История последующего взлета Отрепьева описана одинаково в самых различных источниках. Патриарх — Иов в своих грамотах писал, будто взял Отрепьева на патриарший двор «для книжного письма». На самом деле Иов приблизил способного инока не только из-за его хорошего почерка. Чернец вовсе не был простым переписчиком книг. Его ум и литературное дарование доставили ему более высокое положение при патриаршем дворе. У патриарха Григорий продолжал «сотворят каноны святым».

Прошло совсем немного времени с тех пор, как Отрепьев являлся во дворец в свите окольничего Михаила Никитича. Теперь перед ним вновь открылись двери кремлевских палат. На царскую думу патриарх являлся с целым штатом писцов и помощников. Отрепьев оказался в их числе. Патриарх в письмах утверждал, что чернеца Отрепьева знают и он сам, святейший патриарх, и епископы, и весь собор. По-видимому, так оно и было. Сам Отрепьев, беседуя с приятелями, говорил им: «Патриарх-де, видя мое досужество, учал на царские думы вверх с собою водити и в славу-де есми вшел великую».
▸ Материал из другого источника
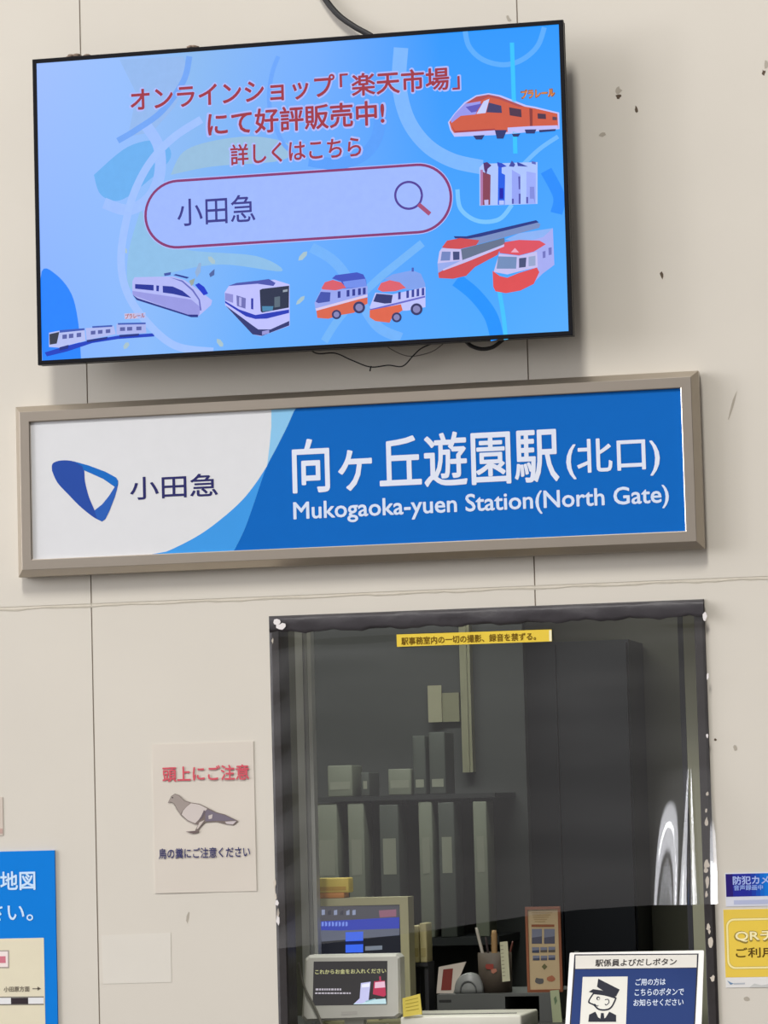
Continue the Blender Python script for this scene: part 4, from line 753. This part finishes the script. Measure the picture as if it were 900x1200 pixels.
# back of the office
def cab(name, px4, y, dy, m, label, cat, group=None):
    a0, a1, c0, c1 = rp_(*px4, y); q_ = MB(); q_.bbox(a0, a1, y, y+dy, c0, c1, m, .003); return one(name, q_, label, cat, group)
m_navy = mat('dark_navy_cabinet', (22, 24, 34), .5)
cyb = 2.3; a0, a1, c0, c1 = rp_(574, 752, 742, 1100, cyb)
dc = thing('storage_cabinet', 'tall dark cabinet in the dim office behind the window', 'cabinet', ((a0+a1)/2, cyb+.14, 0))
q = MB(); q.box(a0, a1, cyb, cyb+.28, 0, c1, m_navy); part('body', q, dc)
for s_ in (0, 1):
    q = MB(); xa, xb = (a0+.004, (a0+a1)/2-.002) if s_ == 0 else ((a0+a1)/2+.002, a1-.004); q.box(xa, xb, cyb-.018, cyb, .08, c1-.008, m_navy); dr = part('door', q, dc)
    q = MB(); xh = xb-.03 if s_ == 0 else xa+.03; q.box(xh-.005, xh+.005, cyb-.035, cyb-.018, 1.0, 1.12, m_alu); part('handle', q, dr)
# shelf with binders
sy = 1.8; shelf_m = mat('dark_shelf', (40, 42, 44), .7); s0, s1 = P(369, 1000, sy).x, P(573, 1000, sy).x
zlo = P(450, 1100, sy).z; zhi = P(450, 938, sy).z
for zz, th_, lab_, nm_ in ((zlo, .02, 'lower dark wall shelf of grey binders in the office behind the window', 'lower'), (zhi+.012, .012, 'upper dark wall shelf of boxes in the office, above the binders', 'upper')):
    q = MB(); q.box(s0-.02, s1+.02, sy-.005, sy+.3, zz-th_, zz, shelf_m); bs_ = one('wall_shelf', q, lab_, 'shelf', 'office wall shelves')
    for x in (s0+.05, (s0+s1)/2, s1-.05): q = MB(); q.box(x-.006, x+.006, sy+.05, sy+.3, zz-th_-.012, zz-th_, shelf_m); part('bracket', q, bs_)
q = MB(); q.box(s0-.06, s1+.05, sy+.30, sy+.34, 0, RZ, mat('grey_partition', (72, 74, 74), .8)); struct('trim_4', q)
m_bin = mat('grey_green_binder', (128, 132, 118), .6, var=.12); m_bin2 = mat('dark_grey_binder', (78, 82, 78), .6, var=.12); m_lab = D(150, 152, 138)
places = ['widest grey binder on the lower office shelf, at its left end', 'second grey binder from the left on the lower office shelf', 'darker grey binder third from the left on the lower shelf', 'pale narrow binder fourth from the left on the lower shelf', 'dark binder second from the right on the lower office shelf', 'narrow grey binder at the right end of the lower shelf']
for (xa, xb, yt, m, pl_) in ((370, 396.5, 940, m_bin, 0), (409, 428, 940, m_bin, 1), (446, 468.5, 943, m_bin2, 2), (492, 508, 939, m_bin, 3), (515, 534, 940, m_bin2, 4), (556, 572, 939, m_bin, 5)):
    a0, a1, _, c1 = rp_(xa, yt, xb, 1100, sy); q = MB(); q.bbox(a0, a1, sy, sy+.10, zlo, min(c1, zhi-.004), m, .003)
    o = one('ring_binder', q, places[pl_], 'binder', 'binders on the lower office shelf')
    q = MB(); q.box(a0+.008, a1-.008, sy-.0008, sy, zlo+.16, zlo+.25, m_lab); part('spine_label', q, o)
up_places = ['widest pale grey box on the upper shelf, at the left', 'small pale box right of the widest one', 'pale olive box in the middle of the upper shelf', 'slim tall grey file on the upper shelf', 'taller grey file at the right end of the upper shelf']
for (xa, xb, yt, m, pl_) in ((384, 413, 897, m_bin, 0), (423, 433, 905, m_bin2, 1), (455, 482, 901, m_bin, 2), (484, 499, 862, m_bin2, 3), (503, 522, 858, m_bin2, 4)):
    a0, a1, _, c1 = rp_(xa, yt, xb, 938, sy); q = MB(); q.bbox(a0, a1, sy, sy+.12, zhi+.012, c1, m, .003)
    o = one('file_box', q, up_places[pl_], 'box', 'boxes on the upper office shelf')
    q = MB(); q.box(a0+.006, a1-.006, sy-.0008, sy, zhi+.03, zhi+.05, m_lab); part('spine_label', q, o)
m_post = mat('pale_olive_post', (150, 148, 122), .7)
q = MB(); a0, a1, _, _ = rp_(540, 745, 552, 905, 2.06); q.box(a0, a1, 2.06, 2.1, P(546, 905, 2.06).z, RZ, m_post); q.box(a0+.008, a1-.008, 2.055, 2.06, P(546, 905, 2.06).z, RZ, m_post); struct('trim_3', q)
a0, a1, c0, c1 = rp_(505, 812, 538, 846, 2.08); q = MB(); q.box(a0, a1, 2.08, 2.1, c0, c1, mat('olive_notice', (140, 138, 112), .7)); nb_ = one('notice_board', q, 'square olive board on the office partition, beside the pale post', 'board')
q = MB(); q.box(a0-.006, a0+.03, 2.072, 2.08, c0, c1+.02, mat('pale_paper', (170, 166, 140), .7)); part('pinned_paper', q, nb_)
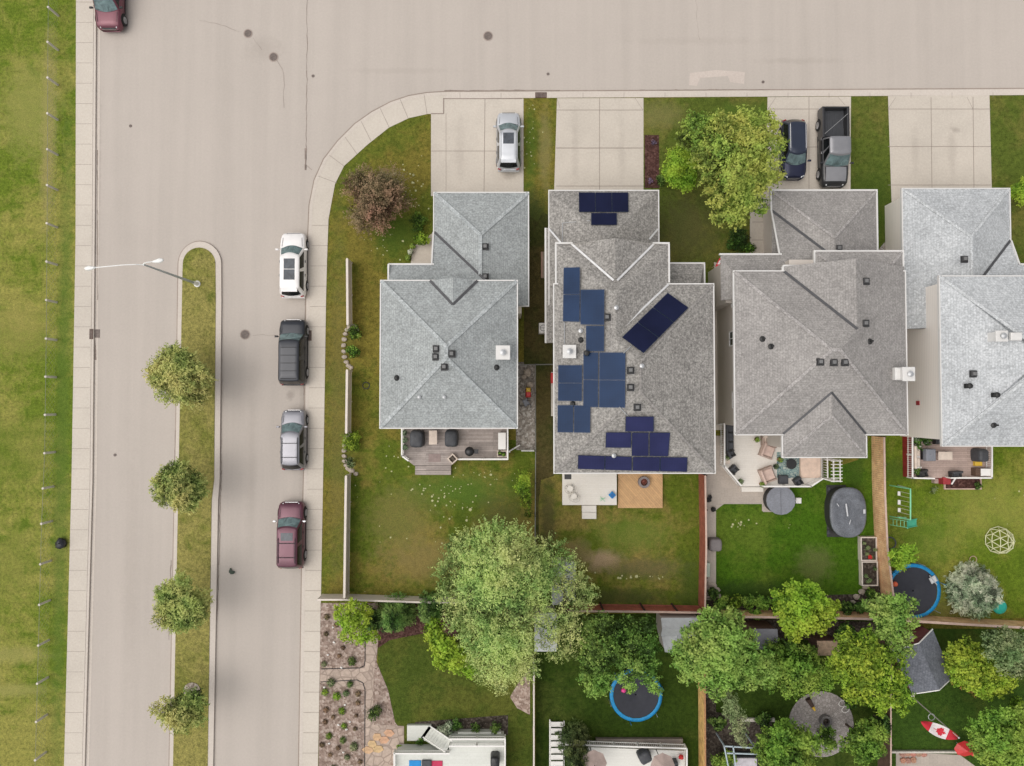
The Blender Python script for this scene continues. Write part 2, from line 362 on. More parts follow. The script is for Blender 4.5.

Фраза Отрепьева насчет «славы» не была простым хвастовством. Карьера его на монашеском поприще казалась феерической. Сначала он оставался служкой у монаха Замятии, затем келейником архимандрита и дьяконом и наконец стал придворным патриарха. Надо было обладать незаурядными способностями, чтобы сделать такую карьеру в течение одного только года. Не подвиги аскетизма помогли выдвинуться юному честолюбцу, а его необыкновенная восприимчивость к учению. В несколько месяцев он усваивал то, на что у других уходила вся жизнь. Примерно в двадцать лет Отрепьев стал заниматься литературными трудами, которые доверяли обычно убеленным сединой подвижникам.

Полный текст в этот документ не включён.